7. Outstanding Liabilities in Sundry Creditors:
The Pr. CIT alleged non-verification of outstanding liabilities in sundry creditors for advertisement, rent expenses, and staff payable. The assessee provided detailed explanations and evidence for each creditor, which the AO had verified during the assessment. The ITAT concluded that the AO had made sufficient inquiries.

8. Alleged Non-Verification of Construction Expenses and Trial Balance Reconciliation:
The Pr. CIT alleged non-verification of construction expenses and trial balance reconciliation. The assessee provided detailed records of construction expenses and explanations for the trial balance differences, which were verified by the AO. The ITAT found that the AO had examined these issues during the assessment.

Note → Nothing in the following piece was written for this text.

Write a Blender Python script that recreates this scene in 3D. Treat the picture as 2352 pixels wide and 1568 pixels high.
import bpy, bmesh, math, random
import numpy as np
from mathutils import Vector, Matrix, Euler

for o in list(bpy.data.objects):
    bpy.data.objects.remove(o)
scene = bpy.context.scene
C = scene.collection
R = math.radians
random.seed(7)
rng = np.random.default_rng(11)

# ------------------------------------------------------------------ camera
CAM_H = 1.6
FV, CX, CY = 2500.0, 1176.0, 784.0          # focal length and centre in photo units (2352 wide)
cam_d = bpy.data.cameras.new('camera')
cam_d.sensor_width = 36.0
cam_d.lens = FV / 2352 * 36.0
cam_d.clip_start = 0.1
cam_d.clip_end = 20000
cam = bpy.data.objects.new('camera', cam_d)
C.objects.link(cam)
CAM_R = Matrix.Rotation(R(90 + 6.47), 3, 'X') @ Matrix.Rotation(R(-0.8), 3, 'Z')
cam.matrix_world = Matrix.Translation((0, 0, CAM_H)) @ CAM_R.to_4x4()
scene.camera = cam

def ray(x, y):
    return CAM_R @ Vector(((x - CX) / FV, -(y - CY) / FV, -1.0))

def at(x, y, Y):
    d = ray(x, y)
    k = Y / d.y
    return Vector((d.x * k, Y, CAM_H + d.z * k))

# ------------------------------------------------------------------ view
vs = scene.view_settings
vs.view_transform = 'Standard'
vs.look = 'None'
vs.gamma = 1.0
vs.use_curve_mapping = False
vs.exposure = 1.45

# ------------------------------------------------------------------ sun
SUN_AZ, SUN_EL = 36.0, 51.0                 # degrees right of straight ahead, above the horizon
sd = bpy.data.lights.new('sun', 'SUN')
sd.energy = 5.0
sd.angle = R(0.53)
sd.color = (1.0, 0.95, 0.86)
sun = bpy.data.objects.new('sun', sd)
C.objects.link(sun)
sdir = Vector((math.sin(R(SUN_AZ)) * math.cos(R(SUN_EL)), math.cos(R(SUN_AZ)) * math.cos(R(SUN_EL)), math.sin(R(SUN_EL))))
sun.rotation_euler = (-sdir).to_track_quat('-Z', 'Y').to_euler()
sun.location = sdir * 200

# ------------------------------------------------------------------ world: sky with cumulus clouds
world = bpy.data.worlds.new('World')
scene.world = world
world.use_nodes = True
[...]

9. Alleged Non-Application of Provisions of Section 68 to 69D Read with Section 115BBE:
The Pr. CIT alleged that the AO failed to tax the head-wise undisclosed surrendered income as per the applicable provisions. The ITAT noted that the assessable income had been taxed at the applicable rate under Section 115BBE for the relevant assessment year, and the provisions for a higher rate of tax were introduced later.

Conclusion:
The ITAT concluded that the AO had made sufficient inquiries and verifications during the assessment proceedings. The order passed by the Pr. CIT under Section 263 was set aside, and the appeal of the assessee was allowed. The ITAT emphasized that the AO’s assessment should not be interfered with merely because another view is possible, and the AO had exercised quasi-judicial power in accordance with the law.